Here's one tutorial that I found and looks promising:
http://www.phpied.com/simultaneuos-http-requests-in-php-with-curl/
Hope it helps! Let us know. :)
Kind regards, Helgi Hrafn Gunnarsson helgi@binary.is
On Tue, Mar 15, 2011 at 4:02 PM, John Lange john@johnlange.ca wrote:
I have some code (written in PHP) that checks on the status of a single "server" but I need this code to scale up to hundreds of parallel checks.
For example, you call the script like this:
http://mytest.com/checkserver.php?ip=10.11.12.13
where the ip=X.X.X.X is different every time depending on which server you are checking.
And the PHP looks something like this:
<?php $ch = curl_init(); curl_setopt($ch, CURLOPT_URL, "http://".$ip."/status.html"); curl_setopt($ch, CURLOPT_RETURNTRANSFER, 1); $output = curl_exec($ch); curl_close($ch); ?>
To my way of thinking, this should scale easily. Lets say 200 people hit the page at the same time all passing different "ip=" values, this should check all 200 different servers in parallel and return results.
It doesn't. I wrote this little bash script to test it (yes I'm using command line curl to test php-curl, please don't be confused by that):
#!/bin/bash
IPS="10.18.136.20 10.18.136.21 10.18.136.22 ... ( a hundred more IPs)"
for IP in $IPS ; do curl -s http://mytest.com/checkserver.php?ip=$IP & done
All the curl commands launch into the background as you expect and I see all the apache child threads startup, but the results return one by one.
I can't for the life of me figure out how this can be possible. Each apache thread should run it's PHP in a separate thread and return in parallel. The only thing I can think of is that php is tracking all the requests as being part of the same session and imposing some limit on the outbound curl requests... Or maybe it's apache blocking it?
Just thought someone might have had to do something similar in the past and run into this.
By the way, if I go direct like this:
for IP in $IPS ; do curl -s http://%22.$IP%22/status.html & done
It works just exactly as you'd expect, all results return in parallel so it's got to be a problem with either PHP or apache.

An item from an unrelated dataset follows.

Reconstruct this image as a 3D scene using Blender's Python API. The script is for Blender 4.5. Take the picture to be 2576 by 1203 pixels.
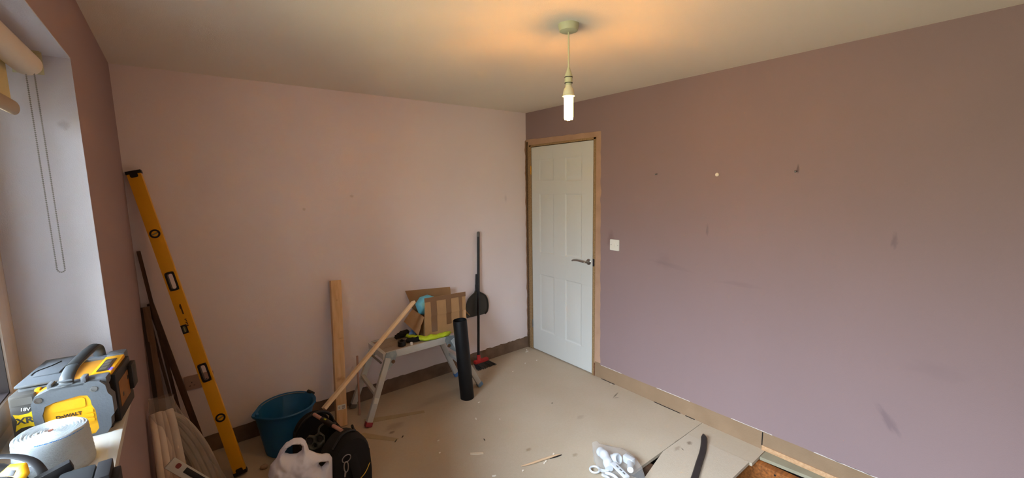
import bpy, bmesh, math, random
from mathutils import Vector, Matrix, noise as mn
random.seed(7)
PI = math.pi
for o in list(bpy.data.objects): bpy.data.objects.remove(o)
SC = bpy.context.scene
COL = SC.collection
R = math.radians

def lin(c):
    if isinstance(c, str):
        c = c.lstrip('#'); c = [int(c[i:i+2], 16)/255 for i in (0, 2, 4)]
    return tuple(((x/12.92) if x <= .04045 else ((x+.055)/1.055)**2.4) for x in c)

# ---------------------------------------------------------------- camera, light, exposure
cam = bpy.data.cameras.new('camera'); camo = bpy.data.objects.new('camera', cam); COL.objects.link(camo)
cam.sensor_width = 36; cam.lens = 36*1058.87/2576; cam.clip_start = .02
yw, pt, rl = 0.67140, 0.12870, -0.01740
fw = Vector((math.sin(yw)*math.cos(pt), math.cos(yw)*math.cos(pt), -math.sin(pt)))
r0 = Vector((math.cos(yw), -math.sin(yw), 0)); u0 = r0.cross(fw)
rr = math.cos(rl)*r0 + math.sin(rl)*u0; uu = -math.sin(rl)*r0 + math.cos(rl)*u0
M = Matrix((rr, uu, -fw)).transposed().to_4x4(); M.translation = Vector((-2.7784, -3.2485, 1.7049))
camo.matrix_world = M
SC.camera = camo

SC.view_settings.view_transform = 'Standard'; SC.view_settings.look = 'None'
SC.view_settings.gamma = 1; SC.view_settings.exposure = 3.8; SC.view_settings.use_curve_mapping = False
try:
    SC.cycles.use_denoising = True
    SC.cycles.max_bounces = 12; SC.cycles.diffuse_bounces = 8; SC.cycles.transparent_max_bounces = 24
    SC.cycles.sample_clamp_indirect = 6
except Exception: pass
BULB = 17.5
SKY = 5.2
W = bpy.data.worlds.new('world'); SC.world = W; W.use_nodes = True
nt = W.node_tree; nt.nodes.clear()
out = nt.nodes.new('ShaderNodeOutputWorld'); bg = nt.nodes.new('ShaderNodeBackground')
tc = nt.nodes.new('ShaderNodeTexCoord'); sp = nt.nodes.new('ShaderNodeSeparateXYZ'); rp = nt.nodes.new('ShaderNodeValToRGB')
mr = nt.nodes.new('ShaderNodeMapRange'); mr.inputs['From Min'].default_value = -1; mr.inputs['From Max'].default_value = 1
nt.links.new(tc.outputs['Generated'], sp.inputs[0]); nt.links.new(sp.outputs['Z'], mr.inputs['Value'])
nt.links.new(mr.outputs[0], rp.inputs[0]); nt.links.new(rp.outputs[0], bg.inputs[0]); nt.links.new(bg.outputs[0], out.inputs[0])
e = rp.color_ramp.elements
e[0].position = .0; e[0].color = (.12, .115, .085, 1)
e[1].position = .47; e[1].color = (.155, .15, .12, 1)
for p_, c_ in ((.53, (.20, .205, .20)), (.65, (.40, .44, .54)), (.8, (.92, 1.05, 1.32)), (1, (1.4, 1.6, 2.0))):
    q = e.new(p_); q.color = (*c_, 1)
bg.inputs['Strength'].default_value = SKY
XL = -2.994; XF = -3.205; YR = -1.30; YE = -4.05; ZS = 1.02; ZT = 2.125; YB = -4.6; H = 2.4  # YE: window's unseen end, stretched past the camera for more light
pl = bpy.data.lights.new('window_portal', 'AREA'); pl.shape = 'RECTANGLE'; pl.size = ZT-ZS; pl.size_y = YR-YE
pl.cycles.is_portal = True
plo = bpy.data.objects.new('window_portal', pl); COL.objects.link(plo)
plo.location = (XF-.09, (YR+YE)/2, (ZT+ZS)/2); plo.rotation_euler = (0, R(-90), 0)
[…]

-- John Lange www.johnlange.ca _______________________________________________ Roundtable mailing list Roundtable@muug.mb.ca http://www.muug.mb.ca/mailman/listinfo/roundtable
On Tue, Mar 15, 2011 at 4:11 PM, Helgi Hrafn Gunnarsson helgi@binary.is wrote:
PHP's cURL library can however do asynchronous requests, even from a single PHP execution. While it's arguably not a proper solution to the weirdness of your problem, you may have more luck with it.
I was aware of this but for the moment I'm trying to avoid re-writing the code. Especially since it's not a trivial rewrite to make use of multi-curl.
It's also not the "correct" solution but I may have to resort to it if I can't find another way.
Thanks,
On 03/15/2011 04:02 PM, John Lange wrote:
I have some code (written in PHP) that checks on the status of a single "server" but I need this code to scale up to hundreds of parallel checks.
I can't for the life of me figure out how this can be possible. Each apache thread should run it's PHP in a separate thread and return in parallel. The only thing I can think of is that php is tracking all the requests as being part of the same session and imposing some limit on the outbound curl requests... Or maybe it's apache blocking it?
If your apache is really threaded, try switching to the non-threaded prefork httpd.